Computer engineering students hone their skills at cybersecurity competitions and hackathons

On Fridays around 3 p.m., some people start kicking back for the weekend, but the scene is anything but chill in the University of Delaware’s Cyber Range. In this dedicated space for cybersecurity training, students gather around computer screens, eat pizza and ask expert professors for advice on cracking the code.

This growing team of computer engineering students is training for their next chance to prove they’re among the best in the country at thwarting cyber attacks. The students regularly participate in cybersecurity competitions, including capture the flag competitions, which pit teams against each other to thwart cyber threats.

UD’s undergraduate cybersecurity team placed eighth in the University of Maryland Baltimore County’s DawgCTF 2019 Capture the Flag competition on March 2, 2019, and the team now ranks among the top 10 U.S. undergraduate university teams.

These students are advised by Andy Novocin and Nektarios Tsoutsos, who are both assistant professors in theDepartment of Electrical and Computer Engineering. This pair of professors is creating a culture of collaboration and creative problem solving. Through these events, and the practice sessions leading up to them, students learn hardware and software skills to protect devices from security threats. They also develop soft skills, like communication and teamwork.

“These events help students get hands-on experience,” said Tsoutsos. “They get engaged into real-world scenarios, and they can transfer those skills when they go to companies.” Tsoutsos knows this firsthand. When he was a student, he won a cybersecurity competition, which helped him land an internship at a Fortune 500 company and was an important step in his path toward becoming a world-class cybersecurity researcher and professor.

two students working

Students Vineeth Gutta (left) and Dan Goodman regularly meet in the iSuite at Evans Hall to work on cybersecurity projects.

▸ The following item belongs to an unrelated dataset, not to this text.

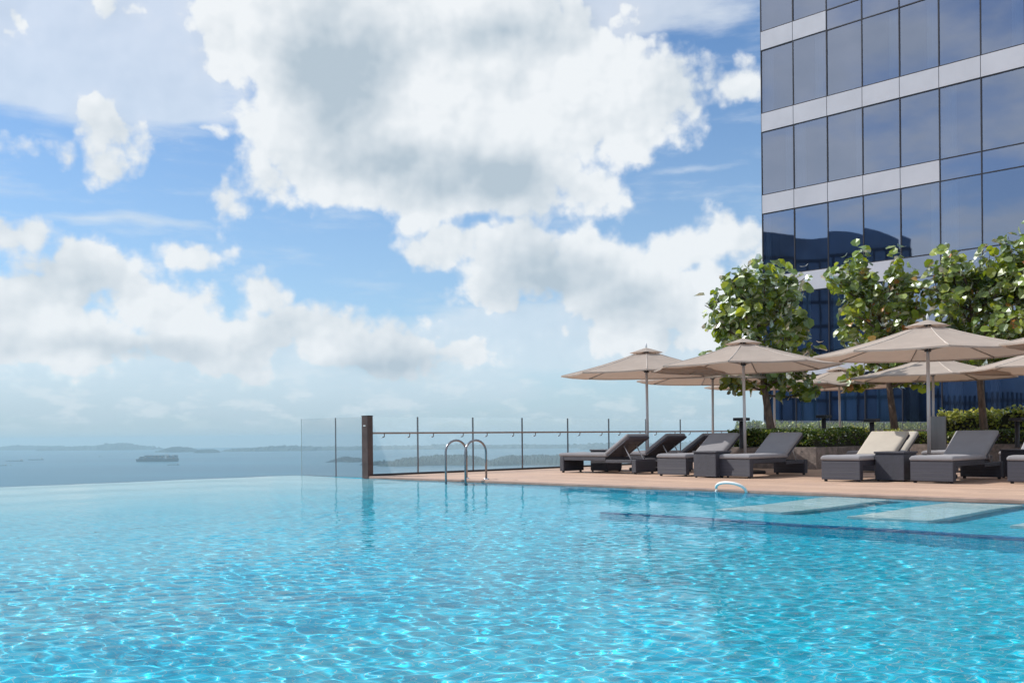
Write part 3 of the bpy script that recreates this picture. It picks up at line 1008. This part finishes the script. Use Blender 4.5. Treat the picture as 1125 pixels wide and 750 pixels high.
def make_lounger():
    root = empty('sun_lounger')
    W2 = .325
    m_ = MB(); m_.box((0, -W2, .03), (.11, W2, .335), .008); m_.build('foot_panel', M_wicker, root)
    m_ = MB(); m_.box((1.88, -W2, .03), (1.99, W2, .285), .008); m_.build('head_panel', M_wicker, root)
    m_ = MB()
    m_.box((.112, -W2 + .004, .255), (1.22, -W2 + .064, .332), .006); m_.box((.112, W2 - .064, .255), (1.22, W2 - .004, .332), .006)
    m_.box((.112, -W2 + .066, .275), (1.22, W2 - .066, .325), .004)
    m_.build('seat_frame', M_wicker, root)
    for s_ in (-1, 1):
        m_ = MB(); y0, y1 = sorted((s_ * (W2 - .006), s_ * (W2 - .062)))
        m_.box((1.222, y0, .215), (1.878, y1, .280), .006); m_.build('side_rail', M_wicker, root)
    for x in (.055, 1.935):
        for y in (-W2 + .05, W2 - .05):
            m_ = MB(); m_.lathe([(.024, 0), (.026, .004), (.026, .031), (0, .031)], 10, 0, (x, y, 0)); m_.build('foot', M_black, root)
    m_ = MB(); cushion(m_, -.012, 1.26, -W2 - .004, W2 + .004, .337, .405, seed=3); m_.build('seat_cushion', M_cushion, root)
    rot = Matrix.Translation((1.235, 0, .345)) @ Matrix.Rotation(R(-33.5), 4, 'Y')
    m_ = MB()
    m_.box((0, -W2 + .004, -.03), (.69, -W2 + .054, .012), .006, rot); m_.box((0, W2 - .054, -.03), (.69, W2 - .004, .012), .006, rot)
    m_.box((.0, -W2 + .056, -.02), (.69, W2 - .056, .006), .004, rot)
    bf = m_.build('backrest', M_wicker, root)
    m_ = MB(); cushion(m_, .0, .70, -W2 - .002, W2 + .002, .014, .082, rot, seed=5); m_.build('back_cushion', M_cushion, bf)
    m_ = MB(); m_.box((.58, -W2 - .006, -.036), (.712, W2 + .006, .0105), .012, rot)
    m_.build('head_flap', M_cushion_dark, bf)
    for s_ in (-.2, .2):
        m_ = MB(); m_.tube([rot @ Vector((.42, s_, -.03)), (1.80, s_, .25)], .011, 8)
        m_.build('prop', M_alu, bf)
    return root
A0 = Vector((.99, 20.8, 0))
def lounger_spot(x, y, head):
    """x, y: the near left corner of the foot end; head: 'v' head away over the deck, 'e' head along the edge"""
    if head == 'v': d_, side = Vector((VX, VY, 0)), Vector((EX, EY, 0))
    else: d_, side = Vector((EX, EY, 0)), Vector((VX, VY, 0))
    return Vector((x, y, DECK + .002)) + side * .325, math.atan2(d_.y, d_.x)
G = 'grey sun loungers on the pool deck'
loungers = [
    (.99, 20.8, 'e', 'leftmost sun lounger, seen side on beside the glass balustrade'),
    (1.90, 21.71, 'e', 'sun lounger right behind the leftmost side-on one, backrest left of the first parasol pole'),
    (2.86, 22.67, 'e', 'third side-on sun lounger along the balustrade, mostly hidden by the loungers before it'),
    (2.71, 18.61, 'v', 'sun lounger with a small wicker table against its right side, near the side-on loungers'),
    (3.62, 17.55, 'v', 'sun lounger right behind the arched white water spout, pale raised back'),
    (4.95, 15.95, 'v', 'sun lounger with its beige sunlit backrest beside a wicker cube table'),
    (6.08, 15.22, 'v', 'sun lounger in full view in front of the biggest parasol pole, grey shaded back'),
    (7.33, 14.74, 'v', 'nearest sun lounger cut off by the right edge of the photo'),
    (6.62, 19.7, 'v', 'second row sun lounger whose beige sunlit back peeks out behind the beige sunlit one'),
    (7.9, 19.2, 'v', 'second row sun lounger behind the biggest parasol pole'),
    (9.1, 18.6, 'v', 'second row sun lounger at the right before the golden hedge'),
]
proto = make_lounger()
for i, (x, y, h, lab) in enumerate(loungers):
    o = proto if i == 0 else copy_tree(proto)
    o.location, a = lounger_spot(x, y, h)
    o.rotation_euler = (0, 0, a + R(rnd.uniform(-1.2, 1.2)))
    tag(o, lab, 'sun lounger', G)
    if 'beige' in lab:                      # sunlight on these two backs is put into a paler cushion colour
        for c in o.children_recursive:
            if c.name.split('.')[0] == 'back_cushion':
                c.data = c.data.copy(); c.data.materials[0] = M_cushion_sunlit
                tag(c, 'back cushion coloured as sunlit')

# cube tables of the same wicker
def make_table():
    root = empty('side_table')
    m_ = MB(); m_.box((-.235, -.235, .02), (.235, .235, .44), .008); m_.build('body', M_wicker, root)
    m_ = MB(); m_.box((-.25, -.25, .4405), (.25, .25, .47), .007); m_.build('table_top', M_wicker, root)
    for x in (-.2, .2):
        for y in (-.2, .2):
            m_ = MB(); m_.lathe([(.02, 0), (.02, .021), (0, .021)], 8, 0, (x, y, 0)); m_.build('foot', M_black, root)
    return root
proto = make_table()
tv = A0 + Vector((EX, EY, 0)) * .44 + Vector((VX, VY, 0)) * .98
tables = [(tv.x, tv.y, 'wicker cube table between the two leftmost side-on loungers'),
          (3.21 + .354, 17.76 + .0, 'wicker cube table between the spout lounger and the lounger left of it'),
          (5.73 + .354, 15.79 + .0, 'wicker cube table against the lounger with the beige sunlit backrest'),
          (8.45, 16.55, 'wicker cube table at the right edge behind the nearest lounger')]
for i, (x, y, lab) in enumerate(tables):
    o = proto if i == 0 else copy_tree(proto)
    o.location = (x, y, DECK + .002); o.rotation_euler = (0, 0, POOL_ROT)
    tag(o, lab, 'side table', 'wicker cube tables between the loungers')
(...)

Computer engineering major Dan Goodman won a cyber attack defense competition in 2018, and preparing for these types of competitions helps him take his skills to the next level. “This is where you go from the simulations to the practical,” he said. “You’re actually doing real-world challenges that have been seen in digital forensics analysis in real hacks. It’s training you to think like a hacker, to think like a problem solver.”

This training is also beneficial to society at large, as our systems are continuously under attack from hackers all around the world, said Novocin.

“In this battle to protect our infrastructure, it’s about training an army of folks that can do subtle or out-of-the-box thinking in real time to outsmart the bad guys, who are motivated by cash, or politics of whatever else,” he said. “We’re always struggling to keep up with this battle, so this training is important on that scale.”

This project was made partially possible by the National Science Foundation EPSCoR Grant No. 1757353 and the State of Delaware.

UD students are also excelling in competitions that feature a different type of hacking. These hackathons aren’t focused on security threats; instead, teams work together to create novel hardware or software solutions to solve a variety of challenging societal problems.

On Feb. 18, 2019, a team of four undergraduate students placed third at HopHacks, the bi-annual hackathon hosted at Johns Hopkins University. Their invention, the Wrist-Watcher, is designed to detect postural problems that could contribute to carpal tunnel syndrome. The inspiration? “We noticed we all had bad posture and were hunched over our desks,” said team member Vinay Vazir. The team also included Bright Lu, Christian Munley and Mark Seda.

The app asks users to play a typing game and tracks the motion of their hands over the keyboard. If the user puts their hands in a bad position, they will hear a tone and see their screen turn increasingly read.

The teammates tapped into knowledge they have learned in a variety of coursework. For example, Vazir used knowledge he learned as a member of the VIP:VR team, part of UD’s Vertically Integrated Projects program advised by Mark Mirotznik, professor of electrical and computer engineering.

Students interested in this kind of competition can join the Maker Club, formerly known as the Hacking Club, a registered organization that hosts technical workshops, promotes collaborative learning and organizes trips to hackathons.

Students listening to professor

“In this battle to protect our infrastructure, it’s about training an army of folks that can do subtle or out-of-the-box thinking in real time to outsmart the bad guys, who are motivated by cash, or politics of whatever else,” said Andy Novocin, an assistant professor of electrical and computer engineering. “We’re always struggling to keep up with this battle, so this training is important on that scale.”